A escuta ativa é uma das principais aliadas da empatia. Você não precisa diluir suas crenças para entender que o outro tem direito a escolhas diferentes. É perfeitamente possível captar uma lógica distinta de suas convicções sem, contudo, assumi-la como nova verdade em sua vida.
A empatia é o ato imaginativo de entrar no lugar de outra pessoa e ver o mundo da perspectiva deles.
Djamila Ribeiro, filósofa brasileira e uma das referências no assunto, comenta a relação entre empatia e lugar de falar: “eu não sei o que é [estar no lugar do outro], mas posso refletir criticamente sobre aquilo, eu posso ler, escutar o que essas pessoas estão falando para entender essa realidade”.

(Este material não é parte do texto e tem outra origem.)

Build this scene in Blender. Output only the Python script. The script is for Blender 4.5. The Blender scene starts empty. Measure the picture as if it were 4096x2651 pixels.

Ela continua: “a gente pode pensar sobre tudo, desde que a gente entenda que a gente é marcado por um lugar social, por uma raça, por um gênero, que ninguém é neutro, ninguém é universal. Como podemos pensar do nosso lugar maneiras de construir um projeto de solidariedade maior que dê conta de diminuir essas distâncias entre nós?”.
Segurança psicológica
A segurança psicológica se dá na criação de um espaço no qual as pessoas sentem-se confortáveis e encorajadas a se expressar, opinar, interagir e pertencer.
Este conceito não é apenas uma coisa boa de se ter para criar vínculos de equipe e cultura no local de trabalho, mas sim uma necessidade para o crescimento da empresa e o sucesso a longo prazo. Trata-se de líderes que empoderam qualquer funcionário, seja de nível básico ou executivo sênior.
Como resultado, o colaborador se sentirá apoiado para colocar a sua voz e ocupar todos os espaços sabendo que esse processo pode levar à inovação, não ao constrangimento.
Como promover o lugar de fala nas empresas?
No trabalho, políticas em constante mudança impactam os indivíduos de diferentes maneiras e podem perpetuar as desigualdades, como status socioeconômico ou estrutura familiar.
Por isso, todas as organizações devem tomar medidas (agora) para continuar a fortalecer a diversidade e construir culturas inclusivas por meio de novas estratégias de comunicação (internas e externas), programas, práticas de coleta de dados e intervenções que impulsionam em direção a um ambiente mais justo.
E as lideranças devem adaptar também a prática diária da liderança inclusiva para alcançar esses objetivos. Nesse sentido, algumas ações importantes são:
- Comprometimento: é necessário firmar um compromisso público que responsabiliza a organização e suas ações para que grupos minorizados possam ter um espaço de trabalho acolhedor;
- Inteligência cultural: foco em soluções de curto e longo prazo por meio de treinamentos e experiências que aumentam a sensibilidade sociocultural da equipe e incentivam o respeito e a aliança entre todos os indivíduos;
- Curiosidade: cabe aos tomadores de decisão aprender com as mudanças que tiveram um impacto positivo e identificar maneiras de estimular novos espaços, sempre com bastante humildade e vontade de aprender.
É preciso não perder de vista o objetivo original, que continua valendo para aqueles que tiverem interesse em contribuir para um debate mais fértil: dar voz a quem até pouco tempo não era ouvido.